The x in my expression

A = mx²/2 (see previous post) is the distance from the origin along the leg that forms the x axis. So if you placed your wall perpendicular to the long leg 6Sqrt(2)~8.5m from the small angle you will split your garden in half.

Edit: I missed the square in my exprssion for area.

 

[PrudensOptimus]

but the width(height) is only 5 meters total.

 

[Integral]

One http://home.comcast.net/~rossgr1/Math/Garden.pdf is worth a thousand words.

I have a feeling you are going to say, "But that is not how I wanted the wall to run!"

Look back at my first post I said

I am not quite sure what you mean by the second part

You never bothered to clear that up, you only spec was to split the garden in half. The dotted line does that.

 

[PrudensOptimus]

ok, can i plug that back into bh/12 =15, where b is 6sqrt(2) and find h?

 

[Integral]

Yes if you mean bh/2=15,Or you could plug it into 5x/12 where x=6 sqrt(2), or you could read it off my graph ~3.5

 

[PrudensOptimus]

What if I didn't use a very straight wall? Say I used a sine shaped curve as my wall, how then do I determine the x and the y?

 

[HallsofIvy]

Pretty much the same way- that's the whole point of calculus. Problems that are easy as long as we are working with linear functions can be extended to non-linear problems.

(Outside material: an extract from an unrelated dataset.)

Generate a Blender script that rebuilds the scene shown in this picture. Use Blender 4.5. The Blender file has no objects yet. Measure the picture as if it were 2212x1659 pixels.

Suppose the problem is, to use your example, to find the area between the x-axis (y=0) and the graph of y= sin(x) between x=0 and x= π . The upper boundary of that is y= sin(x), the lower boundary is y=0 so the integrand is sin(x)- 0= sin(x). The integral is ∫₀^π sin(x)dx . I remember that the derivative of cos(x) is - sin(x) so the derivative of - cos(x) is sin(x): the anti-derivative of sin(x) is - cos(x).
∫₀^π sin(x)dx= - cos(x) evaluated between π and 0. cos(π)= -1 so -cos(π)= 1 and cos(0)= 1 so -cos(0)= -1. ∫₀⁰ sin(x)dx= 1- (-1)= 2. The area between the x-axis and the graph of y= sin(x) between x=0 and x= π is 2.